April 28, 2010

An influential afterlife: Exploring Orlando Furioso Part 3

Michael Wyatt joins us for the final post on Orlando furioso (read Parts 1 & 2):

A mere summary does little justice to the dazzling linguistic and conceptual texture of Ariosto’s great poem, elaborated in almost 40,000 lines through a complex network of narrative threads and a cast of thousands.

"The Sorcerer Altante Abducting Pinabello's Lady" by Nicolas Poussin (French, 1594–1665)

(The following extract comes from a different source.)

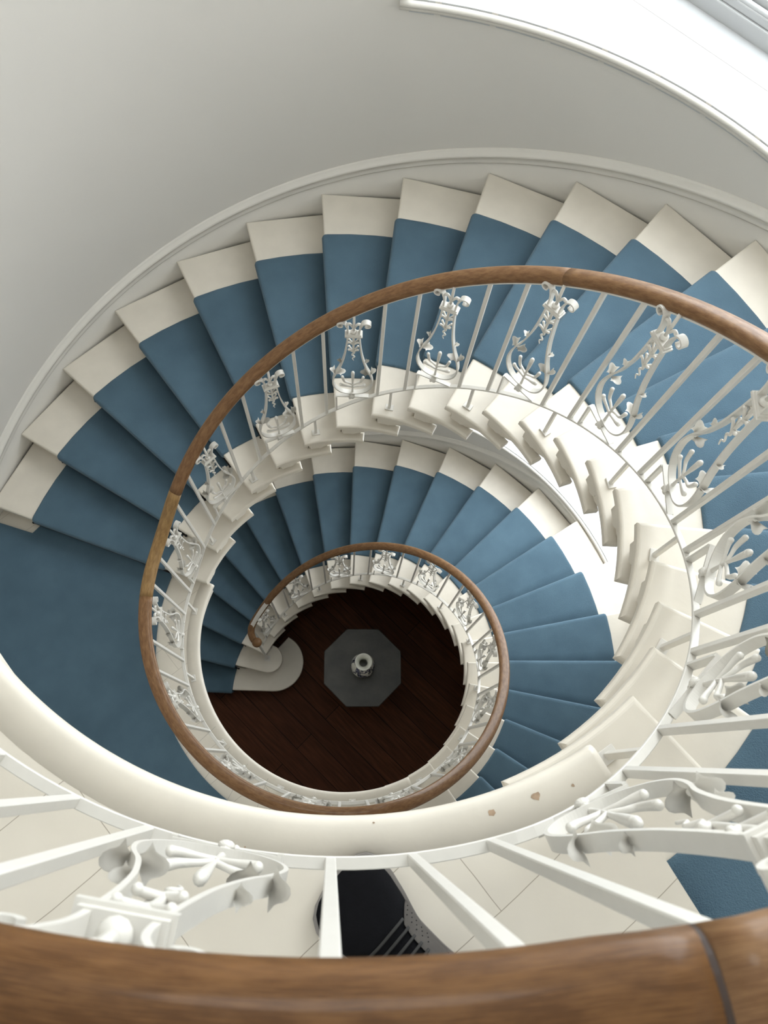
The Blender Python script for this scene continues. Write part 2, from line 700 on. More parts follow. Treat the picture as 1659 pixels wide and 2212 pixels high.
skirting('baseboard_lower', 176.2, -66.5)
skirting('baseboard_upper', A2[0], A2[-1])

# landing skirtings are level
for nm, hi, lo, z in (('baseboard_middle', -66.5, A2[0], ZL1), ('baseboard_top', A2[-1], -513.5, ZL2)):
    bm = bmesh.new()
    k = 60
    ring = []
    for i in range(k + 1):
        a = D(hi + (lo - hi) * i / k)
        ring.append([bm.verts.new(P(r, a, zz)) for r, zz in ((ROUT, z), (ROUT, z + .2), (RWALL + .01, z + .22), (RWALL + .01, z))])
    for r0, r1 in zip(ring[:-1], ring[1:]):
        for j in range(4):
            bm.faces.new([r0[j], r0[(j + 1) % 4], r1[(j + 1) % 4], r1[j]])
    struct(link(nm, bm, M_trim))


# ------------------------------------------------------------------ landings (white boards with nosing)
def arc(r, a0, a1, n):
    return [P(r, D(a0 + (a1 - a0) * i / n)) for i in range(n + 1)]


def landing(name, a0, a1, z, label, border_joints):
    t = thing(name, label, 'landing')
    bm = bmesh.new()
    prof = [(RIN + .004, -.045), (RIN, -.038), (RIN, -.016), (RIN + .0025, -.008), (RIN + .008, -.002), (RIN + .018, 0), (.992, 0), (.992, -.045)]
    prev = None
    for i in range(121):
        ring = [bm.verts.new(P(r, D(a0 + (a1 - a0) * i / 120), z + dz)) for r, dz in prof]
        if prev:
            for j in range(len(prof)):
                bm.faces.new([prev[j], prev[(j + 1) % len(prof)], ring[(j + 1) % len(prof)], ring[j]])
        else:
            bm.faces.new(ring)
        prev = ring
    bm.faces.new(prev)
    o = link('landing_nosing', bm, M_tread, t)
    for p in o.data.polygons:
        p.use_smooth = len(p.vertices) == 4 and abs(p.normal.z) > -.1
    bm = bmesh.new()
    poly = arc(.9915, a0, a1, 90) + list(reversed(arc(ROUT, a0, a1, 90)))
    prism(bm, poly, z - .045, z - .0003)
    link('landing_boards', bm, M_boards, t)
    bm = bmesh.new()
    poly = arc(RIN + .045, a0 - 1.8, a1, 90) + list(reversed(arc(ROUT, a0 - 1.8, a1, 90)))
    prism(bm, poly, z - .27, z - .045)
    link('landing_fascia', bm, M_tread, t)
    bm = bmesh.new()
    poly = arc(RIN + .018, a0 - 1.8, a1, 90) + list(reversed(arc(RIN + .05, a0 - 1.8, a1, 90)))
    prism(bm, poly, z - .075, z - .045)
    link('cove_moulding', bm, M_tread, t, bevel=.012, seg=3)
    return t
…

Orlando furioso was one of the run-away publishing successes of the early modern period. The poem appeared in almost fifty separate editions in Italian in the sixteenth and seventeenth centuries (many of them reprinted many times over), but the Furioso has exercised an equally strong attraction translated into foreign languages. By the early twentieth century, there had been almost ninety versions – partial and complete – in French, twenty-nine in Spanish (it is one of the few books Don Quixote saves from his bonfire of the vanities), some twenty in Russian, thirty in German and eighteen in English. There have been translations of Orlando furioso into Czech, Latin, Hungarian, Portuguese, Dutch, Polish and Hebrew; the first Asian translation seems to be the one published in Japanese in 2002.

En Espanol!

Ariosto’s poem has had an equally rich history of re-elaboration in other forms, giving rise to a veritable industry of literary imitations and responses, visual representations and adaptations for the theater, film, television and radio. Handel wrote three operas to libretti based on the FuriosoAlcina, Ariodante, and Orlando – and composers as varied as Francesca Caccini, Lully, Porpora, Vivaldi, Rameau, and Haydn have found in Ariosto a deep vein of inspiration. Ariosto’s enduring fascination is evident today in the chivalric repertory of the Sicilian puppet theater, the opera dei pupi, a tradition that emerged on the island in the early nineteenth century and continues to be practiced today by several companies in Catania and Palermo.